Word for word, transcribe the lines below and drop the pictures.
#### EXTRACTED ENTRIES ####
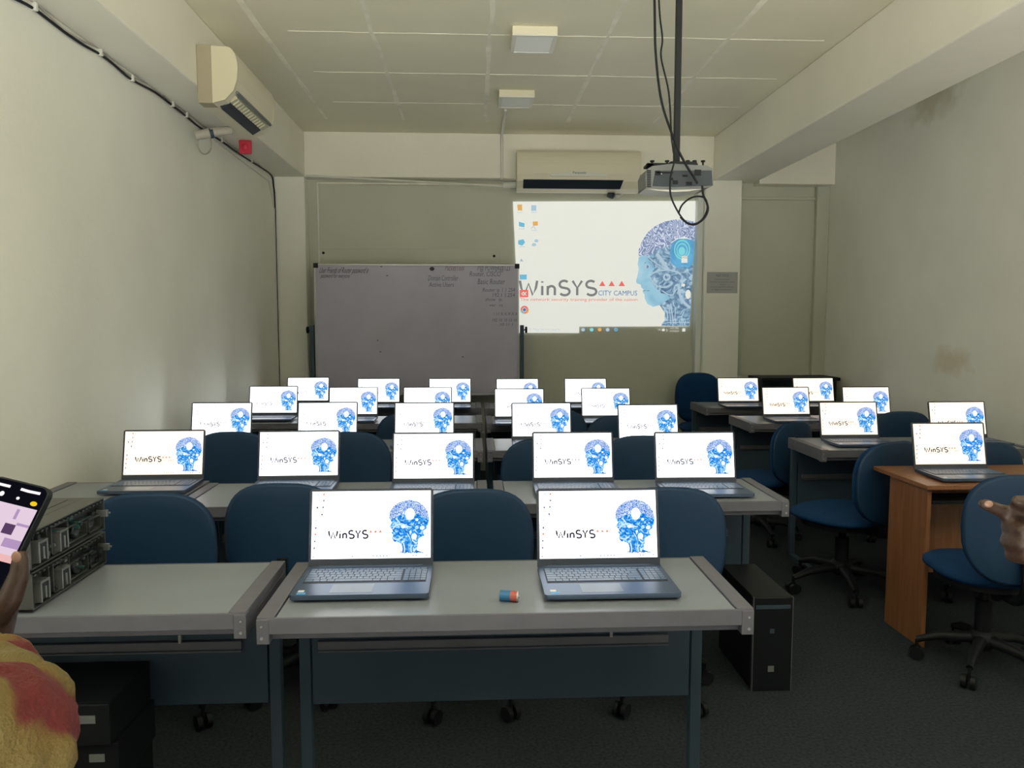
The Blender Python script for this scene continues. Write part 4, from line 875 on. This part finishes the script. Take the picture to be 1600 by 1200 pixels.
def hand_left(b, nails, R0):
    bk = -n_ax; g = lambda r, u, d: O+r_ax*r+u_ax*u+bk*d-R0
    b.limb([WRL-R0, g(.022, -.085, .022), g(.020, -.055, .024)], [.027, .030, .024])
    b.limb([g(.002, -.085, .024), g(.0, -.048, .024)], [.024, .022])
    b.limb([g(.030, -.085, .012), g(.047, -.050, .004), g(.048, -.022, -.001), g(.043, -.002, -.006)], [.017, .0135, .0115, .0095])   # thumb along the right edge
    for j, (uu, ln) in enumerate(((-.022, 1.0), (-.044, 1.08), (-.066, 1.0), (-.086, .85))):
        b.limb([g(.016, uu-.004, .020), g(-.018, uu+.004, .022), g(-.042, uu+.004, .012), g(-.046*1.0, uu+.002, -.003*ln)], [.0105, .0100, .0092, .0080])
    q_ = g(.044, -.004, -.0145); nails.ball(q_, (.0055, .003, .007))
person('person', 'person at the left edge in yellow and red patterned shirt, holding up a phone', (-.72, .30, 0), .34, 1.60, 1, ELL, WRL, hand_left, 'print', .98)
# right person: only a pointing left hand reaches into the frame
T0 = at(1537, 787, y=.95); T1 = at(1562, 797, y=.955); T2 = at(1592, 808, y=.96)
WRR = at(1668, 880, y=.97)
def hand_right(b, nails, R0):
    s = lambda p: p-R0
    b.limb([s(T2), s(T1), s(T0)], [.0115, .0095, .0080]); nails.ball(s(T0+Vector((.002, -.0065, .001))), (.006, .0025, .0045))
    pk = at(1628, 825, y=.975); b.limb([s(T2), s(pk)], [.013, .022]); b.limb([s(pk), s(at(1625, 860, y=.975)), s(WRR)], [.024, .026, .026])
    for j, (x_, y_) in enumerate(((1577, 823), (1575, 845), (1582, 867))):
        k1 = at(x_, y_, y=.955); k0 = at(1612, y_-6, y=.985); k2 = at(x_+22, y_+5, y=.93); k3 = at(x_+36, y_+3, y=.945)
        b.limb([s(k0), s(k1), s(k2), s(k3)], [.012, .0108, .0098, .0085])
    b.limb([s(at(1640, 800, y=.95)), s(at(1612, 788, y=.94)), s(at(1590, 783, y=.935))], [.014, .011, .009])
person('person', 'person beyond the right edge in dark shirt, only a pointing hand in view', (1.02, .42, 0), .36, 1.66, -1, (.93, .62, 1.12), WRR, hand_right, 'shirt_d', .6)
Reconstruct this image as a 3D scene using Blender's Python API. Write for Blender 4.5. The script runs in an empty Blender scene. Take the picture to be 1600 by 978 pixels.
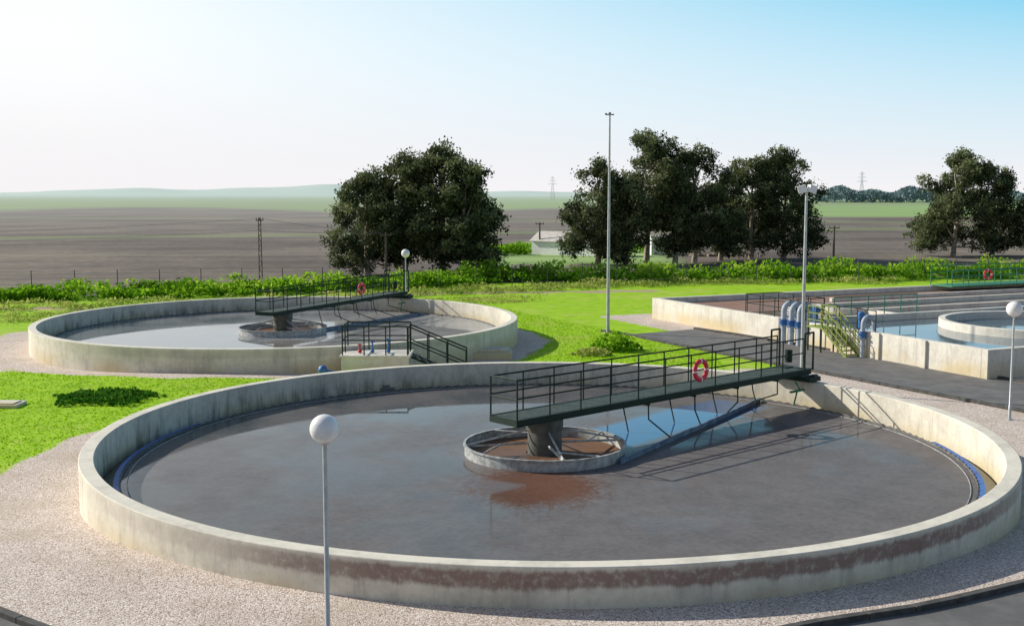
####
CORRECT RESPONSE:
The Blender Python script for this scene continues. Write part 4, from line 875 on. This part finishes the script. Take the picture to be 1600 by 1200 pixels.
def hand_left(b, nails, R0):
    bk = -n_ax; g = lambda r, u, d: O+r_ax*r+u_ax*u+bk*d-R0
    b.limb([WRL-R0, g(.022, -.085, .022), g(.020, -.055, .024)], [.027, .030, .024])
    b.limb([g(.002, -.085, .024), g(.0, -.048, .024)], [.024, .022])
    b.limb([g(.030, -.085, .012), g(.047, -.050, .004), g(.048, -.022, -.001), g(.043, -.002, -.006)], [.017, .0135, .0115, .0095])   # thumb along the right edge
    for j, (uu, ln) in enumerate(((-.022, 1.0), (-.044, 1.08), (-.066, 1.0), (-.086, .85))):
        b.limb([g(.016, uu-.004, .020), g(-.018, uu+.004, .022), g(-.042, uu+.004, .012), g(-.046*1.0, uu+.002, -.003*ln)], [.0105, .0100, .0092, .0080])
    q_ = g(.044, -.004, -.0145); nails.ball(q_, (.0055, .003, .007))
person('person', 'person at the left edge in yellow and red patterned shirt, holding up a phone', (-.72, .30, 0), .34, 1.60, 1, ELL, WRL, hand_left, 'print', .98)
# right person: only a pointing left hand reaches into the frame
T0 = at(1537, 787, y=.95); T1 = at(1562, 797, y=.955); T2 = at(1592, 808, y=.96)
WRR = at(1668, 880, y=.97)
def hand_right(b, nails, R0):
    s = lambda p: p-R0
    b.limb([s(T2), s(T1), s(T0)], [.0115, .0095, .0080]); nails.ball(s(T0+Vector((.002, -.0065, .001))), (.006, .0025, .0045))
    pk = at(1628, 825, y=.975); b.limb([s(T2), s(pk)], [.013, .022]); b.limb([s(pk), s(at(1625, 860, y=.975)), s(WRR)], [.024, .026, .026])
    for j, (x_, y_) in enumerate(((1577, 823), (1575, 845), (1582, 867))):
        k1 = at(x_, y_, y=.955); k0 = at(1612, y_-6, y=.985); k2 = at(x_+22, y_+5, y=.93); k3 = at(x_+36, y_+3, y=.945)
        b.limb([s(k0), s(k1), s(k2), s(k3)], [.012, .0108, .0098, .0085])
    b.limb([s(at(1640, 800, y=.95)), s(at(1612, 788, y=.94)), s(at(1590, 783, y=.935))], [.014, .011, .009])
person('person', 'person beyond the right edge in dark shirt, only a pointing hand in view', (1.02, .42, 0), .36, 1.66, -1, (.93, .62, 1.12), WRR, hand_right, 'shirt_d', .6)
Reconstruct this image as a 3D scene using Blender's Python API. Write for Blender 4.5. The script runs in an empty Blender scene. Take the picture to be 1600 by 978 pixels.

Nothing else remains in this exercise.